-- START OF Dataset records --

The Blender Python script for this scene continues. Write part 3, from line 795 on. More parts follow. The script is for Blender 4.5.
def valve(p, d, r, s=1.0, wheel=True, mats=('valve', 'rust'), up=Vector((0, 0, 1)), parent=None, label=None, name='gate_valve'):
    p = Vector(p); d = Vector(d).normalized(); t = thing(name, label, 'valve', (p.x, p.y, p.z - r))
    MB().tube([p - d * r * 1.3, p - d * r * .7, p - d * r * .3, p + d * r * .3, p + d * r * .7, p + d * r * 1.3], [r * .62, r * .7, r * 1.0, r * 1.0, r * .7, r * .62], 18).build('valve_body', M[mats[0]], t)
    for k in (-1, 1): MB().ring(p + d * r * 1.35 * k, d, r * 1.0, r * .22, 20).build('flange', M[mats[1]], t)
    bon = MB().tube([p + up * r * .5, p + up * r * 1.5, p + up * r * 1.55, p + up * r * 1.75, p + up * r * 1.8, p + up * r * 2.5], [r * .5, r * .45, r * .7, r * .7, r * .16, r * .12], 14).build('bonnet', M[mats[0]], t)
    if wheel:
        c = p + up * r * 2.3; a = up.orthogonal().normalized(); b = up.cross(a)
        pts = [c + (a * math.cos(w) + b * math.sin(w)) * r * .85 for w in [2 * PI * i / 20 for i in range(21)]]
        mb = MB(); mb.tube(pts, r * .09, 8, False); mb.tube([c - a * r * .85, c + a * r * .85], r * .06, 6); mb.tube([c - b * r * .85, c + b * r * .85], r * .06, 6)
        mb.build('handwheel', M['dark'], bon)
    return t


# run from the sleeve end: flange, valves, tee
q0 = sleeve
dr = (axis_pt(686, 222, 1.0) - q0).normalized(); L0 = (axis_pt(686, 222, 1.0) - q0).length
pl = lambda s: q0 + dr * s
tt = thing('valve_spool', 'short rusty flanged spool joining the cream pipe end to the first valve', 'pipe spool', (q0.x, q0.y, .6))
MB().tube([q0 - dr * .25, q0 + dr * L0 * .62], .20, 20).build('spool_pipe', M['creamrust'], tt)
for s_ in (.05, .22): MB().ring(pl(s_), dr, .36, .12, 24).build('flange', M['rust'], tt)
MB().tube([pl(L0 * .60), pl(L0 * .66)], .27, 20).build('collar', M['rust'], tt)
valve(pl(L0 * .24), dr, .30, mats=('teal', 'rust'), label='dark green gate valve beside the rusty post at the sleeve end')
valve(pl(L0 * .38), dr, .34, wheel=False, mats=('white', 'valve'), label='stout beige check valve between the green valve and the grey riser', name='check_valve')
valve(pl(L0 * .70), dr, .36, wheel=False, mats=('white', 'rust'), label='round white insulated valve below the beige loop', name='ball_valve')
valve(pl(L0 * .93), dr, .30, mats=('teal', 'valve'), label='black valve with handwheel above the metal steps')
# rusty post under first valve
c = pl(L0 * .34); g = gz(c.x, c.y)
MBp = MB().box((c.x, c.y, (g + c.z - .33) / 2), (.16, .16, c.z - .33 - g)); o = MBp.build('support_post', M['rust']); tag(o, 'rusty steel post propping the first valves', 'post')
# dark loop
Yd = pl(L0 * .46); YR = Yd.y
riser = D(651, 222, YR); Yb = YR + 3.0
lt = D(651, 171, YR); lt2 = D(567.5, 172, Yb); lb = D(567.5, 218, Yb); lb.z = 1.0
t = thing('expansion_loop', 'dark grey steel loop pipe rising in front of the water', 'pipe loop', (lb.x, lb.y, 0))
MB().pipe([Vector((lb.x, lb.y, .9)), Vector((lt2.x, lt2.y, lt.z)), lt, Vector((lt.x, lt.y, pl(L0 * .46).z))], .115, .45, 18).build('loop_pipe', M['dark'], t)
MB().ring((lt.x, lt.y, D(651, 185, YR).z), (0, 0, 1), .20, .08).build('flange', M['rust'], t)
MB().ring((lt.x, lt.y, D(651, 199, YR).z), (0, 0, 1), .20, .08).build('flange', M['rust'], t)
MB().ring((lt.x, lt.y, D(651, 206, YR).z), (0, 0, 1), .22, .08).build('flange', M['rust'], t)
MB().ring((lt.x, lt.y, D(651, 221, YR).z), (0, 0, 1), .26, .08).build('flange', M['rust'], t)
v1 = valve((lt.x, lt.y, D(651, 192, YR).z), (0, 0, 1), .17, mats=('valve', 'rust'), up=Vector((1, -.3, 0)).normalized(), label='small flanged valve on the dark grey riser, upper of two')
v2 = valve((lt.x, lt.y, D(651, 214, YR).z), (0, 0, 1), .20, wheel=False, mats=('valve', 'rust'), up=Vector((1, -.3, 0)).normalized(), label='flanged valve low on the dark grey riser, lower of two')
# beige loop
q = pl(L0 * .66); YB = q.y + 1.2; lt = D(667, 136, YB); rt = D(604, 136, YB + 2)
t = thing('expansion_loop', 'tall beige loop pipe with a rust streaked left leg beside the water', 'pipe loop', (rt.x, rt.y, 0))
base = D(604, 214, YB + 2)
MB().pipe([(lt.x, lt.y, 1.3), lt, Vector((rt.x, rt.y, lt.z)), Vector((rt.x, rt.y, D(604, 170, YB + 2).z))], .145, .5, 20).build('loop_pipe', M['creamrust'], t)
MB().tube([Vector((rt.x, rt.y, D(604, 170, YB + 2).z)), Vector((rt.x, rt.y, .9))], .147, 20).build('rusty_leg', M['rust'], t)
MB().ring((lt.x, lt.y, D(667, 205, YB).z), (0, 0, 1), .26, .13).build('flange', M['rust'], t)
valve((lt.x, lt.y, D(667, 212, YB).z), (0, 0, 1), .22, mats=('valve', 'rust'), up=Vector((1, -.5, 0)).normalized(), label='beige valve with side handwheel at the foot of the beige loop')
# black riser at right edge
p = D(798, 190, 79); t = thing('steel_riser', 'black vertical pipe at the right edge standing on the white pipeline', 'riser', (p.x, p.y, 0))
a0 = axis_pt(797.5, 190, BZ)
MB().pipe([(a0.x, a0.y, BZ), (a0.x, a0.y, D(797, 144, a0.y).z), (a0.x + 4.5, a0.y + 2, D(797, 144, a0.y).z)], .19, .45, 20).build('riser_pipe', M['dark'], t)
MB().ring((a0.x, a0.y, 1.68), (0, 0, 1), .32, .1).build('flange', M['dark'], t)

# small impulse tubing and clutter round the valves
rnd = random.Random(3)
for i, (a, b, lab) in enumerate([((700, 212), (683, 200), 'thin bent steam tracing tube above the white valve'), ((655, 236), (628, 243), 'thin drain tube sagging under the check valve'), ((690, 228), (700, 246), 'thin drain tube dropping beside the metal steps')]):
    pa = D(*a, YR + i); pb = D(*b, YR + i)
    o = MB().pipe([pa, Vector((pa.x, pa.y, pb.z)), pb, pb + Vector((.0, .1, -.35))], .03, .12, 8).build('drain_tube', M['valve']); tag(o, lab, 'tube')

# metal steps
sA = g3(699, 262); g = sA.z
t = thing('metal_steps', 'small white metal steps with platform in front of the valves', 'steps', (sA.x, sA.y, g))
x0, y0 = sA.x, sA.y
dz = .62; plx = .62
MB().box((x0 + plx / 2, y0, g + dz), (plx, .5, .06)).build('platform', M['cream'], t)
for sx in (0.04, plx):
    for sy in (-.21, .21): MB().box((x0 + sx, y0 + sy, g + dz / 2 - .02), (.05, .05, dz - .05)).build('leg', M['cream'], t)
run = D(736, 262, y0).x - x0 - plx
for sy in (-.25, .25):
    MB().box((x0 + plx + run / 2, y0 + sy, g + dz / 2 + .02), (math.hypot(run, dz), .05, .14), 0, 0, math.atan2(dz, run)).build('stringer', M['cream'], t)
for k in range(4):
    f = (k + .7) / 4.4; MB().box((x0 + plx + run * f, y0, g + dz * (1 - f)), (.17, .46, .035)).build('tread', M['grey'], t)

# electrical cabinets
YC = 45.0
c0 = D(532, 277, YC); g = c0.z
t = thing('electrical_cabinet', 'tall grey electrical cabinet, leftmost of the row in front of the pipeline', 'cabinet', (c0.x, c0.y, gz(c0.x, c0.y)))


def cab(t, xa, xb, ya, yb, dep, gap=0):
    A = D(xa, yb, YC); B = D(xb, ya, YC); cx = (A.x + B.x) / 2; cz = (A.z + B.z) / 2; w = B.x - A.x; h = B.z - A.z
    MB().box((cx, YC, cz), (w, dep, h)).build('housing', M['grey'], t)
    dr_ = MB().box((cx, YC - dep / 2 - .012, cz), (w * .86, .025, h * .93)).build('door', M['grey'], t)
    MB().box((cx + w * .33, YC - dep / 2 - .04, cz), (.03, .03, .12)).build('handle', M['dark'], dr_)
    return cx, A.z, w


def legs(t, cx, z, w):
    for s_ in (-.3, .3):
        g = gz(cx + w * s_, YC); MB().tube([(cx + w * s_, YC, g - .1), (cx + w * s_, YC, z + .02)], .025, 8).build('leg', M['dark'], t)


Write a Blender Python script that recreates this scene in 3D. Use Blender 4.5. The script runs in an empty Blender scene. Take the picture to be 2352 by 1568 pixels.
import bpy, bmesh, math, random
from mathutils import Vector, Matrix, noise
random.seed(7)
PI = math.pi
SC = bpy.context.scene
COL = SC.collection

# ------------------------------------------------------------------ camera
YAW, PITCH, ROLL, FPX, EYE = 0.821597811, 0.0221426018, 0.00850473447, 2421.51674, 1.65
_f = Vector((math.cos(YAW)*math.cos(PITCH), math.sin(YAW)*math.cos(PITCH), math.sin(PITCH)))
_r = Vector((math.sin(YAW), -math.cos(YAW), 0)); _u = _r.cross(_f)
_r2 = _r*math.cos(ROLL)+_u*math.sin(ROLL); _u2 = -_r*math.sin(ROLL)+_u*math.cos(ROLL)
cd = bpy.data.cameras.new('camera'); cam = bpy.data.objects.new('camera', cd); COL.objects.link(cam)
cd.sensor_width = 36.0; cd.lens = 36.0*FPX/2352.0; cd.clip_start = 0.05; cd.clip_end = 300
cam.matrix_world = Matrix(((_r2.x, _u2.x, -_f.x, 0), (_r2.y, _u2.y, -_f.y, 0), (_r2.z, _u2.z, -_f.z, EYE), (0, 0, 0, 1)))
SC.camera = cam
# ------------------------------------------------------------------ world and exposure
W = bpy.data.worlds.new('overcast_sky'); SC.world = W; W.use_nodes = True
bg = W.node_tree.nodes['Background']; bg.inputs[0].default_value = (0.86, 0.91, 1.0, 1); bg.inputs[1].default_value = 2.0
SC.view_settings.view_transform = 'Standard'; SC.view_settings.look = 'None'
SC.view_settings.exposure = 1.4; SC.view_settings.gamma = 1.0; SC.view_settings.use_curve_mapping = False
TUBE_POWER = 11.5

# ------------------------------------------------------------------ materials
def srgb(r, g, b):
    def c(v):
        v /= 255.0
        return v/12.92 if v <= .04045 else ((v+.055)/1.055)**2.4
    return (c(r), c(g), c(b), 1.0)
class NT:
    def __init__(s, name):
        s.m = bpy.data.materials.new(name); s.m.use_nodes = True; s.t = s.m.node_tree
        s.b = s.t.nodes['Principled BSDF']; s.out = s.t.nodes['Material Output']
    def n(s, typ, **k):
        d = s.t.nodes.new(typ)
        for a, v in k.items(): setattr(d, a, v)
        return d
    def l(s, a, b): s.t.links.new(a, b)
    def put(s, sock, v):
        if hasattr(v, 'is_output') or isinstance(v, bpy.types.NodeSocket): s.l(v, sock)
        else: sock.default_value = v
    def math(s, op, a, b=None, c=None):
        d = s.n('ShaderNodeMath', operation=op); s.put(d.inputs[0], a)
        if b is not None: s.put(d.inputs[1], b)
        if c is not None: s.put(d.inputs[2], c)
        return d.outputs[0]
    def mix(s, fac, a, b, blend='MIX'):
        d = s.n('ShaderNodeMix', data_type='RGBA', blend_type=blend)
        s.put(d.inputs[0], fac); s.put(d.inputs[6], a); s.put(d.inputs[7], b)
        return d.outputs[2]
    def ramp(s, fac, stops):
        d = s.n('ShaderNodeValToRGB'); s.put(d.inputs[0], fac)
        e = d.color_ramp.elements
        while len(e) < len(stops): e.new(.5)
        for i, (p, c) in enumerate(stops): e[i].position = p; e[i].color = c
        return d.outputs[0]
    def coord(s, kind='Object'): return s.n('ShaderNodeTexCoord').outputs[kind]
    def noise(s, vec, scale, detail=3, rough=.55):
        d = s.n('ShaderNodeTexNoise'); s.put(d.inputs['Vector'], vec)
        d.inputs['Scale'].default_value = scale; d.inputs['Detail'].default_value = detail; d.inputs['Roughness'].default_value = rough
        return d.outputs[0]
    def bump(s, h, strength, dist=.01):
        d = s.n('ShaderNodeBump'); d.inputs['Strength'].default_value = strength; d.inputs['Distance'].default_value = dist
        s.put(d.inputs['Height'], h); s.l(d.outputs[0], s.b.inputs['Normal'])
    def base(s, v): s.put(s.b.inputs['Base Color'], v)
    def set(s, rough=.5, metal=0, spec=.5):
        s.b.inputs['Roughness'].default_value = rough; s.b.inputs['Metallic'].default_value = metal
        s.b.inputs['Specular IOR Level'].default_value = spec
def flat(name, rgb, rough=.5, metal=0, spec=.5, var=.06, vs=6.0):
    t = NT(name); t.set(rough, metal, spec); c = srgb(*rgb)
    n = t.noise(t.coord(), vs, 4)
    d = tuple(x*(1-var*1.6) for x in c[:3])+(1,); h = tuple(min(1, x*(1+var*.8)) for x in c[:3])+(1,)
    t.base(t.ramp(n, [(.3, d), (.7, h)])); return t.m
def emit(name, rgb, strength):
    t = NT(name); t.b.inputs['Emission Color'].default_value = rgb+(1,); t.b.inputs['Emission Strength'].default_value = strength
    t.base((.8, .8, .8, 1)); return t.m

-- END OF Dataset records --

All lines that include "scene" are to be gathered and copied.

The Blender Python script for this scene continues. Write part 3, from line 795 on. More parts follow. The script is for Blender 4.5.
Write a Blender Python script that recreates this scene in 3D. Use Blender 4.5. The script runs in an empty Blender scene. Take the picture to be 2352 by 1568 pixels.
SC = bpy.context.scene